On Wed, Apr 9, 2014 at 2:12 PM, Daniel Trstenjak <daniel.trstenjak@gmail.com> wrote:

Hi Michael,

On Wed, Apr 09, 2014 at 01:29:18PM +0300, Michael Snoyman wrote:
> * From a library maintainer standpoint: decreased maintenance overhead. Being
> able to say `text < 2` or `case-insensitive < 2` means less time spent fiddling
> with cabal files.

I think that's mostly a tooling issue. It was my main motivation for
writing 'cabal-bounds' (https://github.com/dan-t/cabal-bounds).


While that can certainly *help*, the burden is still there. Even something as trivial as "go to dev machine, edit cabal file to say 1.2 instead of 1.1, cabal sdist, cabal update" takes time.
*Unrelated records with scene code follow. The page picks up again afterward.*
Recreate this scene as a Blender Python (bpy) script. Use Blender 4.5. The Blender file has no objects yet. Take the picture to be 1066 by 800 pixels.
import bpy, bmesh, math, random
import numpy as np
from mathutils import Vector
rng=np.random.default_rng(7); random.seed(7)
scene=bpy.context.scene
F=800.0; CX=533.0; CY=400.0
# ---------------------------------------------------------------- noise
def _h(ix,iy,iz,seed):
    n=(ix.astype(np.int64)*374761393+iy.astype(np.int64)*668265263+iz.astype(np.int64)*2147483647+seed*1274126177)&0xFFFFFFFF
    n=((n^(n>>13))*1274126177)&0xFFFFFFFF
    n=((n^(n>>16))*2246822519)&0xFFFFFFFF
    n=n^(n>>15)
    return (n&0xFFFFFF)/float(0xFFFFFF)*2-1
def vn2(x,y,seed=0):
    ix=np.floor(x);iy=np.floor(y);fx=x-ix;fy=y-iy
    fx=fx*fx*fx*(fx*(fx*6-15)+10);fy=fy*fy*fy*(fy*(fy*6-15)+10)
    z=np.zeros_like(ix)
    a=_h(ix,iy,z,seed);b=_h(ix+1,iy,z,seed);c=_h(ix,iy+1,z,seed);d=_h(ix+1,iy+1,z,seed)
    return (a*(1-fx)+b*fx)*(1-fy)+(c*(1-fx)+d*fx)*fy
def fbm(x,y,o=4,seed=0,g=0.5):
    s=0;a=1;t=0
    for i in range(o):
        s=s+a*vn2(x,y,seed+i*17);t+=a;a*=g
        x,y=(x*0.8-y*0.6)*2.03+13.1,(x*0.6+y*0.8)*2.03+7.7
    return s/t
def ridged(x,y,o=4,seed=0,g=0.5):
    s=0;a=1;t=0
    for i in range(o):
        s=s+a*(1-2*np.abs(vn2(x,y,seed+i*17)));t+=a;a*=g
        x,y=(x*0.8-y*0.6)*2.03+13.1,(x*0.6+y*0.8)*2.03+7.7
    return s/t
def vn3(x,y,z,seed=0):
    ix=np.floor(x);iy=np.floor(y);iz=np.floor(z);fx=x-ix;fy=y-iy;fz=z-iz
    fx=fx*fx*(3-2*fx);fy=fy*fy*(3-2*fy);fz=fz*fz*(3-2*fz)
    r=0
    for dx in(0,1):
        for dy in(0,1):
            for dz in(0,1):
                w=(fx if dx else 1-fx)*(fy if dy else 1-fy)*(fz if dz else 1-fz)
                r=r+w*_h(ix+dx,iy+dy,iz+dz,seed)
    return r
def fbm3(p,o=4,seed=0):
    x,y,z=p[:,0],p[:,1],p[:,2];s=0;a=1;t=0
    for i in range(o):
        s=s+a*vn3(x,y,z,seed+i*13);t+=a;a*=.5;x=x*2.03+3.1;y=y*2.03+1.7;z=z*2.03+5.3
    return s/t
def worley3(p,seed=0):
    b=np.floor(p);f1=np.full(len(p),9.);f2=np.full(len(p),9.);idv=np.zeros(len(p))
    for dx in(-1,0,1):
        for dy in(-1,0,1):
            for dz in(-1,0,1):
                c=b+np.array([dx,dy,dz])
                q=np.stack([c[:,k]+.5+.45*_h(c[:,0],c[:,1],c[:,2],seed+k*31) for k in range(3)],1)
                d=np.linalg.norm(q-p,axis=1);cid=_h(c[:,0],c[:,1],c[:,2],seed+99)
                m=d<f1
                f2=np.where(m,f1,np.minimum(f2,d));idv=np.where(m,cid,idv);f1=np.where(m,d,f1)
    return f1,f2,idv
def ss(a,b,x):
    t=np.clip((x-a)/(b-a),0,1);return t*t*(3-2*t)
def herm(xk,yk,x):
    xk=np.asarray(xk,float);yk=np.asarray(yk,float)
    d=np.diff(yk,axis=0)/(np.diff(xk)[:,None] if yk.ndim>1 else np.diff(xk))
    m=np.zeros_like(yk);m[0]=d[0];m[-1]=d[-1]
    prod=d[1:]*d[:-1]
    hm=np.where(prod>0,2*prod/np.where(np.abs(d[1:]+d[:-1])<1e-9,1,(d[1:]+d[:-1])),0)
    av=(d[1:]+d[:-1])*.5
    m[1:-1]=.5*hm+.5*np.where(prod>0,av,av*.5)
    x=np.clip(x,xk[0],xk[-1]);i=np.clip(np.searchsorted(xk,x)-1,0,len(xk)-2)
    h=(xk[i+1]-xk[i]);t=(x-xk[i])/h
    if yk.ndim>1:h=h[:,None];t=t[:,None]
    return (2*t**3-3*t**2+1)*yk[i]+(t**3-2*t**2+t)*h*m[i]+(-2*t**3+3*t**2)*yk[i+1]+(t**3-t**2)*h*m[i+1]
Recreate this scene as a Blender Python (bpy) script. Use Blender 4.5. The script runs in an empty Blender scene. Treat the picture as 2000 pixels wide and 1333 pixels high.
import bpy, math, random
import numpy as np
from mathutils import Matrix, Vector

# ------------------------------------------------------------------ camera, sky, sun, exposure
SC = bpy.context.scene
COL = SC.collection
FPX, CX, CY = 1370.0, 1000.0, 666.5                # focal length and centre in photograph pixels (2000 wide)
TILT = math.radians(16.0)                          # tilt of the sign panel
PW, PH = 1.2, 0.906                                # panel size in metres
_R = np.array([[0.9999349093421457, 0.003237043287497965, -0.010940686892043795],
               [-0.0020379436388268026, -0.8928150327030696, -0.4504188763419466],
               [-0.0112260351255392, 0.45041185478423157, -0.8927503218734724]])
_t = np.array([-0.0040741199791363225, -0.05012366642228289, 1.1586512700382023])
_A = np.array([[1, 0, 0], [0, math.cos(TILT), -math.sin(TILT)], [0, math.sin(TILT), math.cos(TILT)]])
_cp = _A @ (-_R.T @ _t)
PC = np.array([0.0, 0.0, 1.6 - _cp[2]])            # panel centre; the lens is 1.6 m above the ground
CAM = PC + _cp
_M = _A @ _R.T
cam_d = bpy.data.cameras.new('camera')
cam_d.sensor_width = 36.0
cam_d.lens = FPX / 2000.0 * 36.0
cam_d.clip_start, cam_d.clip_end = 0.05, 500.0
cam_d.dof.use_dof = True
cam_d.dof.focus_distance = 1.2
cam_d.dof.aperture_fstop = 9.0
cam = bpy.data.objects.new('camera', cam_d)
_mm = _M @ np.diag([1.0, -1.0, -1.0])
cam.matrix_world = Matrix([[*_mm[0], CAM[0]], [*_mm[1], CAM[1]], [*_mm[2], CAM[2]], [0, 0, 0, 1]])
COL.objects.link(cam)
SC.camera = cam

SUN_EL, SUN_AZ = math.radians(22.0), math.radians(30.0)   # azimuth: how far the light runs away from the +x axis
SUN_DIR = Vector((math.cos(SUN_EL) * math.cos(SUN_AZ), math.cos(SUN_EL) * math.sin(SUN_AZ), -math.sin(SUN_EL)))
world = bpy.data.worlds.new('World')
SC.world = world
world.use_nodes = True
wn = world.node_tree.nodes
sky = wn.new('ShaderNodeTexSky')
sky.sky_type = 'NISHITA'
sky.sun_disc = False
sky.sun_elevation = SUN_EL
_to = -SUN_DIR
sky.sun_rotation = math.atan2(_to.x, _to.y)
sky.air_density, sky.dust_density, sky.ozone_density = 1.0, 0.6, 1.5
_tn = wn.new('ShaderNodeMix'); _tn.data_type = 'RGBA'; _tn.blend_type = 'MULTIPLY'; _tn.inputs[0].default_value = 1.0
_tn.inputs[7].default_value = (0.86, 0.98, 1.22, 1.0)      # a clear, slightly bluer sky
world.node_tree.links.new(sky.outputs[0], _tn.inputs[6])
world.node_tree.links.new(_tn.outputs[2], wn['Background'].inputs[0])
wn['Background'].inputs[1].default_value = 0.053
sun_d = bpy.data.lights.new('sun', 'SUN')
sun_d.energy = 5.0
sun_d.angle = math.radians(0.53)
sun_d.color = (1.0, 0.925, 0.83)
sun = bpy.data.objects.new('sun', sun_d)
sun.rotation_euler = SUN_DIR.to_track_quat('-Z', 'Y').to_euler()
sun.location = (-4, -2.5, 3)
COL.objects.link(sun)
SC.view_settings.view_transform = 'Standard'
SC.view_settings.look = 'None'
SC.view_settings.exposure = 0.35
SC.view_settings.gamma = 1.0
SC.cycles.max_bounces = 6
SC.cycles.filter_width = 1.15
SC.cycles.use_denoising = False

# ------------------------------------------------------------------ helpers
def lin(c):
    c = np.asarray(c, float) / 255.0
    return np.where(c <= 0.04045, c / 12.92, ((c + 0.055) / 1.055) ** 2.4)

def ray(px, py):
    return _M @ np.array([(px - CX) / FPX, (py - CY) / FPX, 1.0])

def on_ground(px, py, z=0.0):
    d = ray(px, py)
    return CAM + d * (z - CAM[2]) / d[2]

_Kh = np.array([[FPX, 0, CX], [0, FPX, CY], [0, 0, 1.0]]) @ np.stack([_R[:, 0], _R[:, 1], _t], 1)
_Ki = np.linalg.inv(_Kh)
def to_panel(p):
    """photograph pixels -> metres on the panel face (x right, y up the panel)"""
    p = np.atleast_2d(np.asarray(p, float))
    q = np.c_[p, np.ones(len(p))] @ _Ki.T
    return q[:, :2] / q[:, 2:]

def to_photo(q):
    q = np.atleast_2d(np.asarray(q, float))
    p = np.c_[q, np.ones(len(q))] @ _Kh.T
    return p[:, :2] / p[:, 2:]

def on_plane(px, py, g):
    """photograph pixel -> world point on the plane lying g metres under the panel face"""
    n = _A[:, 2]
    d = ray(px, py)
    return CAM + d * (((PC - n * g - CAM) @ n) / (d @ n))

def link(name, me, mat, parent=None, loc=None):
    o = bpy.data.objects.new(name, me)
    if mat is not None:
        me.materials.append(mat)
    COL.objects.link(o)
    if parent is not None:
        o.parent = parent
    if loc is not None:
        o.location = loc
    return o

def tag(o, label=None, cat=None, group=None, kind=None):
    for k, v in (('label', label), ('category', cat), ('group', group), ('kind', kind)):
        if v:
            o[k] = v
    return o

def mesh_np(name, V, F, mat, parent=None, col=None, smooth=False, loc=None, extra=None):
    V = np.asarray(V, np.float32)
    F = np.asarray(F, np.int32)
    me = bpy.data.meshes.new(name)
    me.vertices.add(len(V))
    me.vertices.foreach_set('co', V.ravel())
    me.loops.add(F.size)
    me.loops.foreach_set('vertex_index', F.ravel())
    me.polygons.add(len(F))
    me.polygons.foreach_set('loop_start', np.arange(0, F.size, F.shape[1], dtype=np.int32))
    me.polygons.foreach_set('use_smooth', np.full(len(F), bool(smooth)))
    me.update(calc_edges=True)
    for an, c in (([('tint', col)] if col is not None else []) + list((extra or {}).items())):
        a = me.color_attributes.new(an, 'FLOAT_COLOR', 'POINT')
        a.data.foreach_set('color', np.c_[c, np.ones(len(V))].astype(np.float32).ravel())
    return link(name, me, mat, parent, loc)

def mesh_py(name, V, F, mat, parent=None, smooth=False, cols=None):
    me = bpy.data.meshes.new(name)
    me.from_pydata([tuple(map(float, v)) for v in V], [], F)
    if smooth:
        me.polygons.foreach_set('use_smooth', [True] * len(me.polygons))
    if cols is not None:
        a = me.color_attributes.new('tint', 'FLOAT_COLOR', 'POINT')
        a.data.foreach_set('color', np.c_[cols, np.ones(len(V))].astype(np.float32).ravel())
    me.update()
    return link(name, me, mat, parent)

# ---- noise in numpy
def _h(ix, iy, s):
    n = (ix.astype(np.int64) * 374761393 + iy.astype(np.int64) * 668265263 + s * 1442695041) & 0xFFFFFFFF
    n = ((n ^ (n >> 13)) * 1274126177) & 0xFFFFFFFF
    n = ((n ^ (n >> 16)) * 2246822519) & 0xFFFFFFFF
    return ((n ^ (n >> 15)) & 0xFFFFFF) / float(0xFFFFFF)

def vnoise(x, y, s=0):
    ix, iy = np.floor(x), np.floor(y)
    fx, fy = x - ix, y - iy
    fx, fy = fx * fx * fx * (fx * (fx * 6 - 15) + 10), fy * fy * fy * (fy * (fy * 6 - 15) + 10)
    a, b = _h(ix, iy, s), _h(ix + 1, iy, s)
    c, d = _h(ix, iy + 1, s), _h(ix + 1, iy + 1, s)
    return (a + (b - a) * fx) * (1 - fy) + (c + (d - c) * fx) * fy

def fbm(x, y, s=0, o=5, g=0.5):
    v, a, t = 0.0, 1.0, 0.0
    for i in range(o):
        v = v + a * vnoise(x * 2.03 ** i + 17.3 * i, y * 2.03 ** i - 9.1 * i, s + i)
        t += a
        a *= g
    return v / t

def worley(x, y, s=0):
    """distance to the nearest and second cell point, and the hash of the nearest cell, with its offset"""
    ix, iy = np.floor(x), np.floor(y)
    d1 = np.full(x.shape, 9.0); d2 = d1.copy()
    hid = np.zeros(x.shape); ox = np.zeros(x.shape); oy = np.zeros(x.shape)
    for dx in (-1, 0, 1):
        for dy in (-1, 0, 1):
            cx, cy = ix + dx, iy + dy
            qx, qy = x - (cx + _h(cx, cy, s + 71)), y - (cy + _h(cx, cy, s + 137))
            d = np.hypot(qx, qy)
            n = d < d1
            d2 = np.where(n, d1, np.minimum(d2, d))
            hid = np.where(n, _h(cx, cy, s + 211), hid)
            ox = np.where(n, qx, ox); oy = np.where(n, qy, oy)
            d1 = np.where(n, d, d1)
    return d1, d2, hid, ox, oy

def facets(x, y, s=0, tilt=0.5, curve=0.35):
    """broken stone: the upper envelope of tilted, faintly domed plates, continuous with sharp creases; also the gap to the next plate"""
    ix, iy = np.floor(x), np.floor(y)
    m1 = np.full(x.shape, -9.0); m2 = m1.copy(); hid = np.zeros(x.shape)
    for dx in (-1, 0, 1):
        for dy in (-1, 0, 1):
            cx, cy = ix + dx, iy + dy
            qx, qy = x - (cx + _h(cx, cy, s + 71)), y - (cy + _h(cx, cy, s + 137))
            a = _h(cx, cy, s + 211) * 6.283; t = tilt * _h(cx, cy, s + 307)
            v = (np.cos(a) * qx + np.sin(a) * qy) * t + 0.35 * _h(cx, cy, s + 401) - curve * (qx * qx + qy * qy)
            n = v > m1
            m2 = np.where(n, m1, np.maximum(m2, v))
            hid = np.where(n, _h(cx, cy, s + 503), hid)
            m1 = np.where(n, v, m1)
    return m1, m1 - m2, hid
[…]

If you want to do it properly (push to Github, wait for Travis to run test suites) it takes even more time.
 
> * From a library user standpoint: it makes it less likely that you'll run into
> a case where cabal cannot create a build plan. If package foo places a
> restrictive upper bound on text of `text < 1.1`, and package bar starts using a
> new feature in text 1.1 and therefore has a bound `text >= 1.1`, the user won't
> be able to use foo and bar together until the author of foo bumps the version
> number.

Yes, that's certainly a problem, but otherwise you also can't be sure
that 'text 1.1' didn't introduce a breaking change.


With this proposal, you can: we'd establish rules that you *can* depend on certain API subsets for a longer version range. So if I use that subset, I can be certain that 1.1 doesn't introduce a breaking change*.

* Unless of course the maintainer violates the agreement he's made with the users, but that's the same situation we're in right now with PVP upper bounds in general.
 
So with the new cabal flag '--allow-newer' the user could still try to build
with 'text 1.1' and the package could still indicate that it wasn't tried
with 'text 1.1', which at the end seems to be the best of both worlds.



There are two downsides to this:

* The goal is to simplify this process for end users. If the answer is "use --allow-newer," we're then (1) expecting end users to know this advice, and (2) we're removing most of the benefits of upper bounds. Like most things, either too much or too little is a bad thing. We need meaningful upper bounds to be enforced.
* --allow-newer conflates two concepts: upper bounds put in place due to a known breakage, and upper bounds put in place due to unknown changes. This isn't news: the fact that there's no such distinction in cabal for this has been brought up in the past. I gave an example of this problem on Reddit[1].